大明国師は(だいみんこくし)と読むのだ。やっと覚えた。そして無関普門(むかんふもん)という名前でもあったのだ…東福寺の第三世であり、南禅寺の開山。(開山とは寺院の創始者または宗派の祖。ちなみに開基とは寺院は宗派を創立すること又はその僧のことだとか。用語が色々あってググりながら覚えていく感じである)
この開山堂はいわば大明国師のお墓?のようなところらしい。心の中でそっと手を合わせる。

続けて最後のお庭へ。ここのお庭も期待大のお庭なのだ。
大明国師の幼少の頃の話が題材となっている。

中庭“不離の庭”
(東庭と書かれていることも)
赤い砂が一気に非日常空間へ
赤砂は鞍馬の赤石なのだそう。
垣根は草木生い茂る山の中を表しているのだとか
オオカミたち
確かにオオカミ。
反対側から
狼に対抗する黒い犬さん(左端)

この、“不離の庭”はじっくり眺められる場所ではないのだよな…
東福寺本坊の北庭や西庭もハトは大好きなのだけど、じっくり眺められない場所なのだ。
どれもモダン過ぎて(アバンギャルド?)過ぎて、やはり“メイン”ではなかったのかも。あるいは百年、二百年先の価値観さえも見越して残るのは伝統的な構成の、ということでもあるのか、とハトは思った。
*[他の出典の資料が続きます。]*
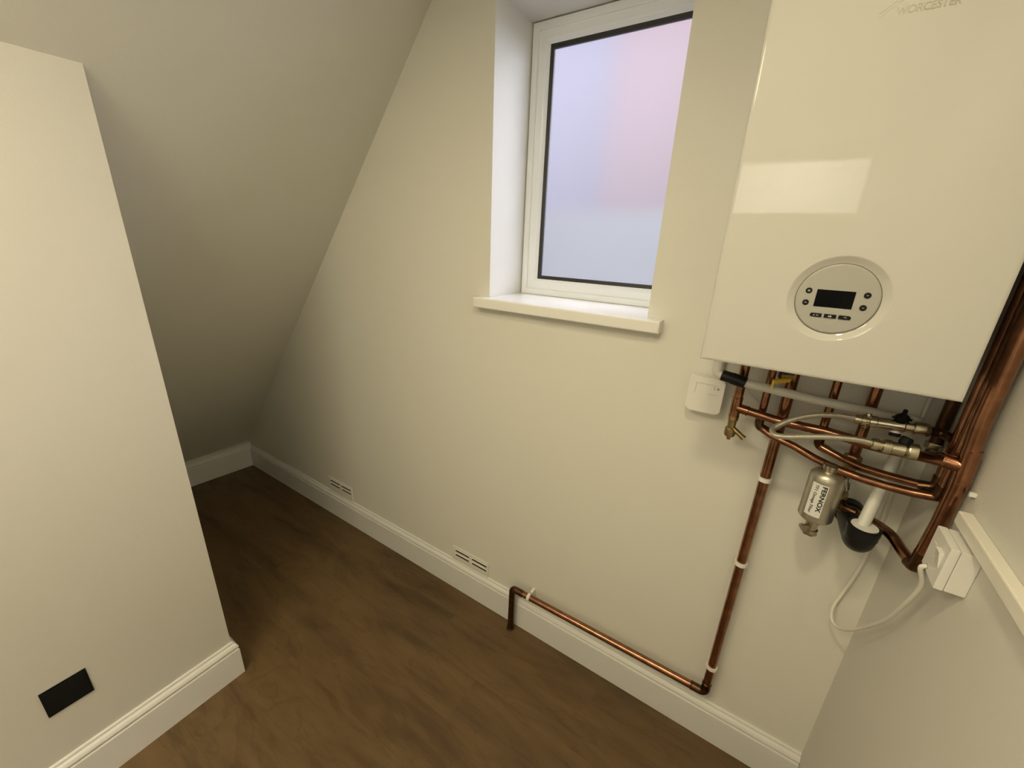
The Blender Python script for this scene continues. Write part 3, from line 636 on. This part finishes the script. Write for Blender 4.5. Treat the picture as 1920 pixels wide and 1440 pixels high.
v1, a1, b1_, d1 = valve((0.1960, 1.1200, 1.3404), (0.3170, 1.1150, 1.3484), [(0, .0075), (.06, .0082), (.061, .0065), (.10, .0065), (.101, .0098), (.155, .0098), (.16, .0078), (.20, .0076), (.21, .0095), (.30, .0098), (.31, .0088), (.50, .0092), (.52, .0104), (.66, .0104), (.68, .0086), (.78, .0082), (.785, .0105), (.80, .0115), (.93, .0115), (.95, .0105), (1, .0085)])
v2, a2, b2_, d2 = valve((0.2214, 1.0460, 1.3183), (0.2932, 1.0460, 1.3200), [(0, .0078), (.02, .0090), (.15, .0090), (.16, .0072), (.24, .0072), (.25, .0108), (.42, .0108), (.44, .0092), (.55, .0098), (.70, .0104), (.74, .0088), (.76, .0122), (.80, .0130), (.96, .0130), (1, .010)])
kb = a1 + (b1_ - a1) * .60
bm = bmesh.new(); lathe(bm, kb, (0, -.15, 1), [(0, .0065), (.013, .0065)], 20); obj('stem', bm, CHROME, v1)
bm = bmesh.new(); kk = kb + V((0, -.002, .012)); lathe(bm, kk, (0, -.15, 1), [(0, .0085), (.002, .0125), (.009, .0128), (.013, .0095), (.016, .0055), (.017, .0040), (.026, .0040), (.027, .003)], 10)
box(bm, kk.x - .016, kk.x + .016, kk.y - .003, kk.y + .002, kk.z + .003, kk.z + .008, .001); obj('knob', bm, BLK, v1)
kb1 = a1 + (b1_ - a1) * .58
bm = bmesh.new(); lathe(bm, kb1, (.0, -.25, -1), [(0, .0075), (.014, .0075), (.0142, .0092), (.016, .0096)], 20); obj('test_port', bm, WPL, v1, label='pale stub below the valve')
bm = bmesh.new(); lathe(bm, kb1 + V((0, -.25, -1)).normalized() * .016, (.0, -.25, -1), [(0, .0098), (.007, .0098), (.008, .008)], 20); obj('cap', bm, BLK, v1, label='black cap')
for f_, s_ in ((.17, 1), (.17, -1)):
    q = a1 + (b1_ - a1) * f_; bm = bmesh.new(); lathe(bm, q, (0, 0, s_), [(0, .0045), (.013, .0045), (.0135, .0055), (.016, .0050)], 14); obj('bleed_screw', bm, CHROME, v1)
kb2 = a2 + (b2_ - a2) * .62
bm = bmesh.new(); lathe(bm, kb2, (.25, .3, 1), [(0, .006), (.012, .006)], 16); obj('stem', bm, CHROME, v2)
bm = bmesh.new(); lathe(bm, kb2 + V((.003, .003, .010)), (.30, .30, 1), [(0, .0085), (.002, .0108), (.013, .0108), (.016, .0085)], 8); obj('knob', bm, BLK, v2)
tl = pipe('copper_pipe', [b1_, (0.3365, 1.1180, 1.3470), (cr_.x - .004, cr_.y, (0.3546, 1.1200, 1.3457)[2])], r15, .02, 'short dark copper stub joining the upper hose valve to the risers', COPPERD)

# ---------------------------------------------------------------- white waste pipes and black fittings
w0 = V((-0.0298, 1.1350, 1.3707)); w1 = V((0.3056, 1.1900, 1.3397))
wt = w1 + V((0, 0, .0)); wb = V((0.2676, 1.1000, 1.0945))
bm = bmesh.new(); tube(bm, fillet([w0, (0.0989, 1.1550, 1.3568), w1], .2), .0108, 24)
tag(obj('waste_pipe', bm, WPIPE), 'long white plastic condensate pipe sloping across under the boiler', 'pipe')
bm = bmesh.new(); tube(bm, [w1 + V((0.002, 0, .012)), V((0.2991, 1.1780, 1.2694)), wb], .0120, 24)
wp2 = tag(obj('waste_pipe', bm, WPIPE), 'white plastic condensate pipe dropping into the black waste elbow', 'pipe')
bm = bmesh.new(); tube(bm, fillet([w1 - (w1 - w0).normalized() * .024, w1 + V((.002, 0, 0)), w1 + (V((0.2991, 1.1780, 1.2694)) - w1).normalized() * .024], .008), .0138, 20); obj('elbow', bm, WPIPE, wp2)
# black coupling at the left end with white stub
k0 = V((-0.0840, 1.1350, 1.3797)); k1 = V((-0.0598, 1.1350, 1.3762)); k2 = V((-0.0272, 1.1350, 1.3699))
t = empty('waste_coupling', k1, 'black push-fit coupling on the left end of the white waste pipe', 'pipe fitting')
bm = bmesh.new(); tube(bm, [k0, k0 + (k1 - k0) * .06, k1, k1 + (k2 - k1) * .02, k2 - (k2 - k1) * .06, k2], [.0125, .0140, .0140, .0150, .0150, .0138], 28); obj('body', bm, BLKR, t)
bm = bmesh.new(); tube(bm, fillet([k0 + (k1 - k0) * .3, k0 - (k1 - k0).normalized() * .012, k0 - (k1 - k0).normalized() * .012 + V((0, .004, .14))], .009), .0116, 24); obj('stub', bm, WPIPE, t, label='white plastic stub turning up into the boiler')
# black waste elbow
mz = wb.z; mx_, my_ = wb.x + .004, 1.097
t = empty('waste_elbow', (mx_, my_, mz), 'large black open-topped waste elbow turning into the wall', 'pipe fitting')
bm = bmesh.new(); P_ = fillet([(mx_, my_, mz + .004), (mx_, my_, mz - .040), (mx_ - .004, WY - .012, mz - .040)], .034)
n = len(P_); tube(bm, P_, [.0300 if i < 2 else .0285 for i in range(n)], 36)
obj('body', bm, BLKR, t)
bm = bmesh.new(); lathe(bm, (mx_, my_, mz - .006), (0, 0, 1), [(0, .0312), (.013, .0318), (.014, .0300), (.0141, .0265), (.002, .0262), (.0015, .0001)], 40); obj('mouth', bm, BLKR, t)
bm = bmesh.new(); lathe(bm, (mx_, my_, mz + .003), (0, 0, 1), [(0, .0255), (.006, .0250), (.0065, .0130)], 36); obj('bush', bm, WPL, t, label='pale reducing bush inside the mouth')
bm = bmesh.new(); lathe(bm, (mx_ - .004, WY - .028, mz - .040), (0, 1, 0), [(0, .0315), (.004, .0325), (.0275, .0325)], 36); obj('collar', bm, BLKR, t)

# ---------------------------------------------------------------- yellow gas lever
g0 = V((0.0504, 1.1950, 1.3860))
t = empty('gas_valve', g0, 'brass isolating valve with yellow lever on the gas pipe', 'valve')
bm = bmesh.new(); q = V((0.0653, 1.2000, 1.3908)); lathe(bm, q, V((0.0322, 1.1850, 1.3917)) - q, [(0, .011), (.010, .011), (.011, .0082), (.020, .0080), (.021, .0095), (.027, .0092), (.028, .004)], 20); obj('body', bm, BRASS, t)
bm = bmesh.new(); a_ = V((0.0625, 1.1500, 1.3934)); b_ = V((0.0277, 1.1280, 1.3888)); c_ = V((0.0289, 1.1250, 1.3736))
def bar(bm, p, q, wd, th):
    d = (q - p).normalized(); u = d.cross(V((0, -.5, 1))).normalized(); v = d.cross(u)
    A = []
    for s in (p, q): A.append([bm.verts.new(s + u * i * th + v * j * wd) for i, j in ((-1, -1), (1, -1), (1, 1), (-1, 1))])
    for k in range(4): bm.faces.new((A[0][k], A[0][(k + 1) % 4], A[1][(k + 1) % 4], A[1][k]))
    bm.faces.new(A[0][::-1]); bm.faces.new(A[1])
bar(bm, a_, b_, .0048, .0022); bar(bm, b_ + V((.001, 0, .003)), c_ - V((0, 0, .003)), .0060, .0022); obj('lever', bm, YEL, t, False)

# ---------------------------------------------------------------- fused spur and cable
SX0, SX1, SY0, SY1, SZ0, SZ1 = .329, RX, .876, .952, 1.142, 1.2245
t = empty('fused_spur', (SX1, .914, SZ0), 'white surface-mounted fused switch box on right wall below the board', 'switch box')
bm = bmesh.new(); box(bm, .3425, RX - .0002, SY0, SY1, SZ0, SZ1, .0018); obj('back_box', bm, WPL, t)
bm = bmesh.new(); box(bm, SX0, .3420, SY0 - .0006, SY1 + .0006, SZ0 - .0006, SZ1 + .0006, .0018); fpz = obj('faceplate', bm, WPL, t)
bm = bmesh.new(); prism(bm, [(SX0 + .001, 1.2060), (SX0 - .0065, 1.2045), (SX0 - .0010, 1.1760), (SX0 + .001, 1.1755)], 'y', .888, .908); obj('rocker_switch', bm, WPL, fpz, False)
bm = bmesh.new(); box(bm, SX0 - .0008, SX0 + .001, .916, .938, 1.178, 1.200, .0005); obj('fuse_holder', bm, WPL, fpz)
bm = bmesh.new(); lathe(bm, (SX0 + .0005, .925, SZ0 + .009), (-1, 0, 0), [(0, .0055), (.0015, .0052), (.0016, .004)], 18); obj('cable_outlet', bm, GPL, fpz)
cb = [(SX0 + .001, .925, SZ0 + .009), (SX0 - .006, .926, SZ0 + .001), (0.3384, 0.9400, 1.0987), (0.3414, 0.9750, 1.0217), (0.3454, 1.0300, 0.9333), (0.3423, 1.1000, 0.8408), (0.3301, 1.1500, 0.7723), (0.3166, 1.1900, 0.7349), (0.3069, 1.2150, 0.7334), (0.3052, 1.2320, 0.7595), (0.3146, 1.2410, 0.8016), (0.3232, 1.2440, 0.8473), (0.3294, 1.2450, 0.8955), (0.3320, 1.2450, 0.9376), (0.3348, 1.2450, 1.0386), (0.3303, 1.2450, 1.2434), ((0.3303, 1.2450, 1.2434)[0] + .004, 1.240, 1.47)]
bm = bmesh.new(); tube(bm, spline(cb, 8), .0041, 14); tag(obj('power_cable', bm, CABLE), 'white flex looping from the fused switch box up behind the pipes', 'cable')
bm = bmesh.new(); tube(bm, spline([(-0.0350, 1.2450, 1.3330), (0.0152, 1.2470, 1.2896), (0.0839, 1.2480, 1.2323), (0.1523, 1.2470, 1.1698), (0.1767, 1.2350, 1.1487)], 6), .0017, 8); tag(obj('sensor_wire', bm, CABLE), 'thin pale wire running diagonally down the wall behind the pipes', 'cable')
ガイド付きで一巡りしたが、空いていたせいか、「すぐに帰ってね〜」という感じではなかったので、もう少しだけお庭を眺めていた。
お庭にばかり目が向いていたので、建物の記憶がイマイチ。是非ともまた見に来たいものだ。

そんなわけで龍吟庵、東福寺を後にすることに。
JRに乗るmakilinさんとは東福寺駅にてお別れ。

ハトは京阪線で四条へ戻る。京都に来たからには買いたいものがあるのだ。
買い物が済んだら、これまた京都のコーヒーを堪能して帰ることにする。
もちろん、“カルネ”も買って帰ろう。

小川珈琲さん

これで今回の旅は終了。
夏以来のつかれを癒したいと思いつつも、結局いつものように弾丸欲張りツアーとなってしまった。

おかげさまで重森三玲氏の京都のお庭はほぼ見れたのではないかと思う。
あとは公開日限定のお庭を残すのみ。……光清寺、泉涌寺本坊、真如院、石清水八幡宮、田勇機業庭園(個人邸宅、京丹後)。
チャンスを窺いつつ、拝観に行ける日を楽しみに待つこととする。

これで京都にはもう行かない、ではなく、他の見たいところも訪ねつつ、三玲のお庭を「お代わり!」していくのだろう。

こうして今シリーズの“2023 霜月の京都”はおしまいである。
節分どころかバレンタインデーも過ぎ、ひな祭りが見えてきた今日この頃。
しかしながら次なる京都行きをうっすら思い浮かべているハトである。

次なる京都は“ロイヤルシリーズ”を訪問したいのだ。